Di dalam Istana Pasir - Belajar dari bunda Titik Puspa.
Seperti saat beliau mengangkat tangannya ke langit, sengaja menantang guntur yang menggelegar semakin besar. "Tak takut!" ia bilang, "Kenapa hanya oranglain yang boleh bahagia, sedangkan aku tidak?!" ia mulai mempertanyakan kebijakan Yang Maha Kuasa, lalu berlari pulang ditengah derasnya hujan. Menumbuk bermacam buah jadi satu dan memasukkannya segera ke dalam lambungnya, dengan begitu ia berharap maut lebih cepat datang untuk menjemputnya.

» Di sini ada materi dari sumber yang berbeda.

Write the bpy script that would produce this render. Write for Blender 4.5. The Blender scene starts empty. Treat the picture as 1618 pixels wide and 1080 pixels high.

Namun justru keajaiban yang terjadi, kuasa Sang Ilahi mulai berperan. Pati yang diundang, justru kehidupan baru yang diberikan. Si ringkih badan segera beralih menjadi seorang bintang, berlari secepat peluru melesat, melangkah seringan awan kinton tertiup angin.
Ah, bunda ... dibagian ini yang terkadang membuatku sedikit tak suka dengan kata pertolongan. Haruskah terlebih dulu aku mendebat kebijakan Pencipta-ku? Itu yang selalu kufikir berulang, tiapkali ingin membuat tuntutan pada-Nya, karena sudah terlalu banyak ini nikmat yang telah Ia beri, dua mata dua kaki, kehidupan ini sendiri. Lalu dengan alasan yang mana aku membenarkan diri saat memaki?Ssedih, tiap kali hati merasa dipermainkan terlebih dulu sebelum pertolongan didatangkan, sedangkan yang terus tertanam dalam hati adalah ini semua hanya proses pembelajaran.
Ah, bunda ... aku pun ingin segera tahu, apa sebenarnya peranku.